Organisation et prise en charge "disparates" et balbutiantes: la contrôleure générale des lieux de privation de liberté (CGLPL) Adeline Hazan dresse un bilan critique des premiers regroupements d'islamistes en prison jugeant "insatisfaisantes" les réponses apportées à "un phénomène sans précédent".
Après un premier rapport, il y a un an, qui jugeait défavorablement le projet gouvernemental de regroupement des détenus islamistes dans cinq quartiers dédiés, la contrôleure a voulu passer au crible les premiers mois de cette expérimentation initiée dans la foulée des attentats de janvier 2015 à Paris.
Trois contrôleurs se sont rendus ces derniers mois, entre février et mai, dans les quatre établissements concernés - Fresnes (Val-de-Marne), Lille-Annoeullin (Nord), Osny (Val-d'Oise) et Fleury-Mérogis (Essonne) - où ils ont rencontré la quasi-totalité des 64 détenus présents (117 places disponibles) et des personnes chargées de leur prise en charge et surveillance.
Si certains ont jugé la démarche prématurée, Adeline Hazan a estimé nécessaire d'établir au plus tôt cette analyse, le nombre de détenus concernés ne cessant de croitre et l'administration pénitentiaire envisageant de "dupliquer le système dans l'ensemble du pays".
Dans ses conclusions, la contrôleure ne juge "pas réaliste (...) l'extension de ce modèle expérimental" dans le contexte "d'une surpopulation carcérale structurelle".
- Mesures prises 'dans l'urgence' -
Profil des détenus, organisation des unités, sécurité, exercice du culte mais aussi mise en œuvre des programmes de déradicalisation, tout est détaillé dans le rapport de 57 pages transmis à la Chancellerie.
"Le ministère de la Justice se trouve aujourd'hui confronté à un phénomène dont il n'avait mesuré ni la nature ni l'ampleur", écrit la CGLPL en évoquant des mesures mises en place "dans l'urgence".
"La modicité des structures (...) ne paraît pas correspondre (...) au changement d'échelle" du phénomène au regard de la "hausse spectaculaire" du nombre des personnes impliqués dans des filières jihadistes syro-irakiennnes et des informations judiciaires ouvertes pour des faits de terrorisme, constatent les auteurs du rapport. Fin avril 2016, on estimait qu'"un millier de personnes venues de France ont été enrôlées" dans ces filières et que "244 sont revenues sur le territoire national".

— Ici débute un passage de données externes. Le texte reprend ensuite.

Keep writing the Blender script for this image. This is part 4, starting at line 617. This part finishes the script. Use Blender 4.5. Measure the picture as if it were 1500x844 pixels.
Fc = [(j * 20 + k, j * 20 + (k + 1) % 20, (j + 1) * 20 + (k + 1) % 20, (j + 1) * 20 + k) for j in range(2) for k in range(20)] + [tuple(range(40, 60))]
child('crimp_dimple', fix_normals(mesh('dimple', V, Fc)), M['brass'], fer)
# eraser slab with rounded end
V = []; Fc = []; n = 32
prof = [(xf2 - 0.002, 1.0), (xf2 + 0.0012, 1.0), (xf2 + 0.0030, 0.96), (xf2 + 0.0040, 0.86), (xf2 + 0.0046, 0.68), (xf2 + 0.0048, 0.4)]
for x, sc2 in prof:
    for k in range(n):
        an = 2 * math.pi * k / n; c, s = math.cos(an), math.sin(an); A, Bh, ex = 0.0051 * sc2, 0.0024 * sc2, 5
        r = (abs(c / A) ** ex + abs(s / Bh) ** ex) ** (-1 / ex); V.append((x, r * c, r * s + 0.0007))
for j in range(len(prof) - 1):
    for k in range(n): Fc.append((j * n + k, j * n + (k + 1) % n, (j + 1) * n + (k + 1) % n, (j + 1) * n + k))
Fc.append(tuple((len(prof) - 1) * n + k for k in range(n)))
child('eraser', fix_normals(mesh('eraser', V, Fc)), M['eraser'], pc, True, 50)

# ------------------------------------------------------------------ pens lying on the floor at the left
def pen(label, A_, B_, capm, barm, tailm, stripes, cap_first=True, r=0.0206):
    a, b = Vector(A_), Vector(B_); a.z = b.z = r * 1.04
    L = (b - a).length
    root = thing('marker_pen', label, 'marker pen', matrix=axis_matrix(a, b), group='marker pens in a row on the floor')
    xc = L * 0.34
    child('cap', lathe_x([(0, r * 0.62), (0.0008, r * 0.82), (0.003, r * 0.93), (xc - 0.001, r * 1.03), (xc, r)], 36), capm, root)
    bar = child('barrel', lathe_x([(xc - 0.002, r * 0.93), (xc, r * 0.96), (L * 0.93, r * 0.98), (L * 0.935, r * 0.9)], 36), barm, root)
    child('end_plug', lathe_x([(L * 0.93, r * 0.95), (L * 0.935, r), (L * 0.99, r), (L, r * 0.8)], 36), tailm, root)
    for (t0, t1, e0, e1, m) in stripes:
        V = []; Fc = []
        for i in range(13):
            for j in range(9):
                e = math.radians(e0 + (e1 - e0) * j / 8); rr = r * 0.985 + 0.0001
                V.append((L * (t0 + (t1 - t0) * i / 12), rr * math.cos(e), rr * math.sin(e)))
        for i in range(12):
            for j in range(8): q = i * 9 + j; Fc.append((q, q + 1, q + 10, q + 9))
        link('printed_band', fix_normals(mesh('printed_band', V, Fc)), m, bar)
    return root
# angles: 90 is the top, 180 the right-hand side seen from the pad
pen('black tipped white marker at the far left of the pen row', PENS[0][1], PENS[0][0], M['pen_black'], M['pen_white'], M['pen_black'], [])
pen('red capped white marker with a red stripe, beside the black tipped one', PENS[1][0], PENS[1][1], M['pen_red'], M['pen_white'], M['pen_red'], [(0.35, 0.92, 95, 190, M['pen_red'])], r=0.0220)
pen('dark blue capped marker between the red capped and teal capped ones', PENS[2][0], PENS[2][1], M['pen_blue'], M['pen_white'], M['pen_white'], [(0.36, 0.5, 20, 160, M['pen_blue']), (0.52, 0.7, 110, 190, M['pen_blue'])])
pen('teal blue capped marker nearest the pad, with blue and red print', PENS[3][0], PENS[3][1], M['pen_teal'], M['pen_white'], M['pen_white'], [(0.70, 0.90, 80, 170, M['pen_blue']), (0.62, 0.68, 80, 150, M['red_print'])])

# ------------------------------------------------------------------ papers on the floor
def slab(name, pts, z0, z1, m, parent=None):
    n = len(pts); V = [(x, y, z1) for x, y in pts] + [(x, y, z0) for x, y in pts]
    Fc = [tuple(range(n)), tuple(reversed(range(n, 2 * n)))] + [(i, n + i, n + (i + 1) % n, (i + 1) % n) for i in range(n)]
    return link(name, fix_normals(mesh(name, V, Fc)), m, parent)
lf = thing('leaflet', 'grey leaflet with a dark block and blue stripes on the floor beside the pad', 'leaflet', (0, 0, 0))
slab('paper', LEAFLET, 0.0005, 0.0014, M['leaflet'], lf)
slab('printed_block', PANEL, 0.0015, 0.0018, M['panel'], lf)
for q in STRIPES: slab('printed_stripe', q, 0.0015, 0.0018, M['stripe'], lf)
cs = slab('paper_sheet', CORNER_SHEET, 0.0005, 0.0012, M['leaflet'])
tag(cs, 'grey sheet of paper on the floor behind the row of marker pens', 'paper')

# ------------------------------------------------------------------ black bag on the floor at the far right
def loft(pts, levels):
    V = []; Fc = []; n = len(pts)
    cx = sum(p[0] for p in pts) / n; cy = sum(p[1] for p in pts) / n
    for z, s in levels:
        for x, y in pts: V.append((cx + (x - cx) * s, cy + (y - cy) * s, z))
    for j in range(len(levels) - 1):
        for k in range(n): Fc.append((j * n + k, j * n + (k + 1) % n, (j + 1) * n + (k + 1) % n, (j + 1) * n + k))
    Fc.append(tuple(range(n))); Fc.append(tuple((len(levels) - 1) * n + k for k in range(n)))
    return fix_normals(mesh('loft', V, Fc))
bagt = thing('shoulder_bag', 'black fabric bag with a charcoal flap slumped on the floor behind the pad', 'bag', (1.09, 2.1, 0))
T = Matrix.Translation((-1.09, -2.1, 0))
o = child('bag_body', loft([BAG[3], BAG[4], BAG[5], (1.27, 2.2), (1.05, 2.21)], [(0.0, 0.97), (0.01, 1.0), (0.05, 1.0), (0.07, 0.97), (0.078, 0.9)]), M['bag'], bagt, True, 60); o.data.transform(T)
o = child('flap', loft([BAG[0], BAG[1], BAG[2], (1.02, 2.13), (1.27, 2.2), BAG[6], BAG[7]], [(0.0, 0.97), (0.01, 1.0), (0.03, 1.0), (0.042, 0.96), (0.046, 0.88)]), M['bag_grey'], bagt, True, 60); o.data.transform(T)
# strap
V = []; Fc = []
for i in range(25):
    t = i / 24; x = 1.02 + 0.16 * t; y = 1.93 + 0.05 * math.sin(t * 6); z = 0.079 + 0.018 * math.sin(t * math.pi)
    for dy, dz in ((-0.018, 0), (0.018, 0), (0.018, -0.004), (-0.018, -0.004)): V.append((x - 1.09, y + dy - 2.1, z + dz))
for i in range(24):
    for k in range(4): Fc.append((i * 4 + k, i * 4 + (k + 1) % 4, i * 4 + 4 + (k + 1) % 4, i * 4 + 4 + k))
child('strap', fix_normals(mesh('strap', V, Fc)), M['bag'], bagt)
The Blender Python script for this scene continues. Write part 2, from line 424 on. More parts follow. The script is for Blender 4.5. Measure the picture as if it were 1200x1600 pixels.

Adeline Hazan constate que l'argument initial de la lutte contre le prosélytisme en prison n'est plus mis en avant, au profit de la simple volonté d'organiser "une prise en charge adaptée des détenus radicalisés".
Mais tous les détenus pour faits de terrorisme islamiste n'y sont pas et la contrôleure s'interroge sur les critères "pas clairement explicités" de l'administration pénitentiaire.
D'abord exclus du processus, les juges antiterroristes ont obtenu en mars d'y être associés. Mais "certains magistrats continuent à s'inquiéter des effets pervers du regroupement qui permettrait de nouer des solidarités, de reconstituer des réseaux et laisserait toute latitude aux plus forts pour faire pression sur les plus vulnérables".
Depuis juin, le placement en unité dédié est susceptible d'un recours devant le tribunal administratif, rappelle la CGLPL.
Dans les unités, les détenus bénéficient tous d'un encellulement individuel. Mais, pour le reste, les conditions de détention s'avèrent "disparates", soulignent les auteurs du rapport, et "l'étanchéité entre les quartiers d'un même établissement apparait comme un vœu pieux".
Les avocats s'inquiètent, eux, d'une forme de "pré-jugement" que constitue le placement de prévenus dans ces unités.
Quant aux programmes de lutte contre la radicalisation, leur mise en place s'avère difficile et pose des questions déontologiques, selon le rapporteurs. Ainsi, si à Osny les binômes (éducateur et psychologue) jugent leurs entretiens avec les détenus strictement confidentiels, ceux de Lille sont directement rattachés à la cellule du renseignement pénitentiaire.
Le regroupement n'est pas "une fin en soi. On a défini un contenant mais pour quel contenu?", s'interroge un directeur d'établissement.
Conscients de "défricher un monde complexe", des responsables d'établissement ont insisté sur le temps nécessaire à la mise au point de "ce qui pourrait être un modèle français". "Le pire, disent-ils, c'est que nous soyons jugés trop tôt."